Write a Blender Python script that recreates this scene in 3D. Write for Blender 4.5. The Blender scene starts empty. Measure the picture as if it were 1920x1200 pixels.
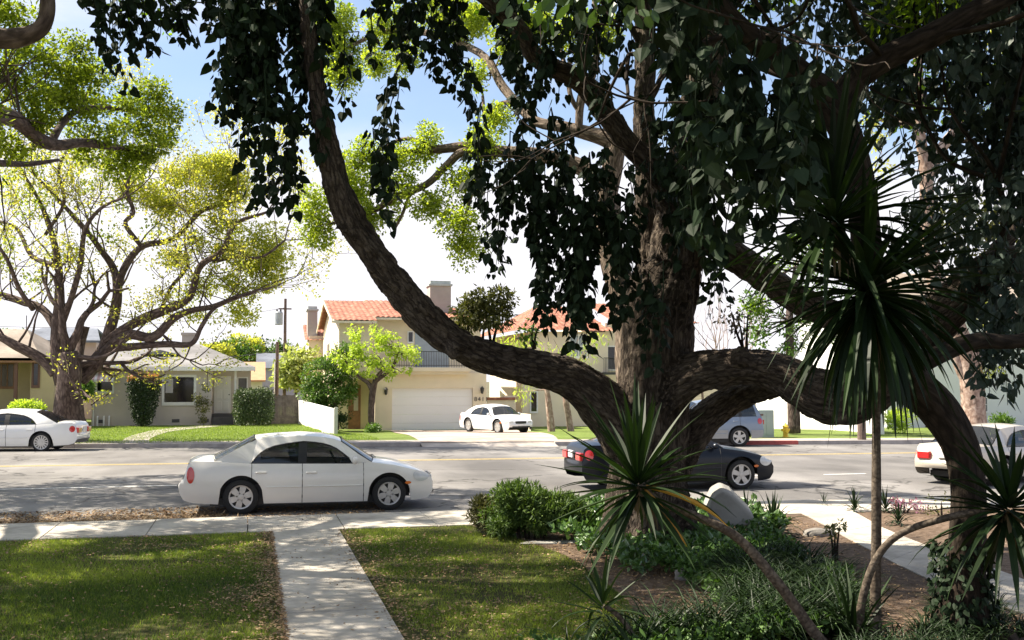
import bpy, math, random
import numpy as np
from mathutils import Vector
R = math.radians
scene = bpy.context.scene
col = scene.collection
rs = np.random.RandomState(11)

# ---------------------------------------------------------------- camera
CAMH, YAW, FPX = 2.36, R(13.8), 2000.0
PITCH = math.atan(112 / 2000)
cam_d = bpy.data.cameras.new('camera'); cam = bpy.data.objects.new('camera', cam_d); col.objects.link(cam)
cam_d.lens = 37.5; cam_d.sensor_width = 36; cam_d.clip_start = 0.05; cam_d.clip_end = 4000
cam.location = (0, 0, CAMH); cam.rotation_euler = (R(90) + PITCH, 0, -YAW)
scene.camera = cam

# ---------------------------------------------------------------- world, sun, exposure
SUN_EL, SUN_AZ = R(49), R(22)          # the sun stands behind the far houses, to the left
to_sun = Vector((-math.cos(SUN_AZ) * math.cos(SUN_EL), math.sin(SUN_AZ) * math.cos(SUN_EL), math.sin(SUN_EL)))
w = bpy.data.worlds.new('World'); scene.world = w; w.use_nodes = True
nt = w.node_tree; nt.nodes.clear()
N = nt.nodes.new; LK = nt.links.new
sky = N('ShaderNodeTexSky'); sky.sky_type = 'NISHITA'; sky.sun_disc = False
sky.sun_elevation = SUN_EL; sky.sun_rotation = math.atan2(to_sun.x, to_sun.y)
sky.air_density = 1.0; sky.dust_density = 0.6; sky.ozone_density = 3.0
tc = N('ShaderNodeTexCoord'); mp = N('ShaderNodeMapping'); mp.inputs['Scale'].default_value = (1, 1, 2.2)
no = N('ShaderNodeTexNoise'); no.inputs['Scale'].default_value = 2.1; no.inputs['Detail'].default_value = 7
no.inputs['Roughness'].default_value = .55; no.inputs['Distortion'].default_value = .3
LK(tc.outputs['Generated'], mp.inputs[0]); LK(mp.outputs[0], no.inputs['Vector'])
sep = N('ShaderNodeSeparateXYZ'); LK(tc.outputs['Generated'], sep.inputs[0])
hz = N('ShaderNodeMapRange'); hz.inputs['From Min'].default_value = .1; hz.inputs['From Max'].default_value = .24
hz.inputs['To Min'].default_value = .5; hz.inputs['To Max'].default_value = -.1
LK(sep.outputs['Z'], hz.inputs[0])
ad = N('ShaderNodeMath'); ad.operation = 'ADD'; LK(no.outputs['Fac'], ad.inputs[0]); LK(hz.outputs[0], ad.inputs[1])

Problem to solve
Extract all the data above exactly, excluding every picture.

Written reply
Write a Blender Python script that recreates this scene in 3D. Write for Blender 4.5. The Blender scene starts empty. Measure the picture as if it were 1920x1200 pixels.
import bpy, math, random
import numpy as np
from mathutils import Vector
R = math.radians
scene = bpy.context.scene
col = scene.collection
rs = np.random.RandomState(11)

# ---------------------------------------------------------------- camera
CAMH, YAW, FPX = 2.36, R(13.8), 2000.0
PITCH = math.atan(112 / 2000)
cam_d = bpy.data.cameras.new('camera'); cam = bpy.data.objects.new('camera', cam_d); col.objects.link(cam)
cam_d.lens = 37.5; cam_d.sensor_width = 36; cam_d.clip_start = 0.05; cam_d.clip_end = 4000
cam.location = (0, 0, CAMH); cam.rotation_euler = (R(90) + PITCH, 0, -YAW)
scene.camera = cam

# ---------------------------------------------------------------- world, sun, exposure
SUN_EL, SUN_AZ = R(49), R(22)          # the sun stands behind the far houses, to the left
to_sun = Vector((-math.cos(SUN_AZ) * math.cos(SUN_EL), math.sin(SUN_AZ) * math.cos(SUN_EL), math.sin(SUN_EL)))
w = bpy.data.worlds.new('World'); scene.world = w; w.use_nodes = True
nt = w.node_tree; nt.nodes.clear()
N = nt.nodes.new; LK = nt.links.new
sky = N('ShaderNodeTexSky'); sky.sky_type = 'NISHITA'; sky.sun_disc = False
sky.sun_elevation = SUN_EL; sky.sun_rotation = math.atan2(to_sun.x, to_sun.y)
sky.air_density = 1.0; sky.dust_density = 0.6; sky.ozone_density = 3.0
tc = N('ShaderNodeTexCoord'); mp = N('ShaderNodeMapping'); mp.inputs['Scale'].default_value = (1, 1, 2.2)
no = N('ShaderNodeTexNoise'); no.inputs['Scale'].default_value = 2.1; no.inputs['Detail'].default_value = 7
no.inputs['Roughness'].default_value = .55; no.inputs['Distortion'].default_value = .3
LK(tc.outputs['Generated'], mp.inputs[0]); LK(mp.outputs[0], no.inputs['Vector'])
sep = N('ShaderNodeSeparateXYZ'); LK(tc.outputs['Generated'], sep.inputs[0])
hz = N('ShaderNodeMapRange'); hz.inputs['From Min'].default_value = .1; hz.inputs['From Max'].default_value = .24
hz.inputs['To Min'].default_value = .5; hz.inputs['To Max'].default_value = -.1
LK(sep.outputs['Z'], hz.inputs[0])
ad = N('ShaderNodeMath'); ad.operation = 'ADD'; LK(no.outputs['Fac'], ad.inputs[0]); LK(hz.outputs[0], ad.inputs[1])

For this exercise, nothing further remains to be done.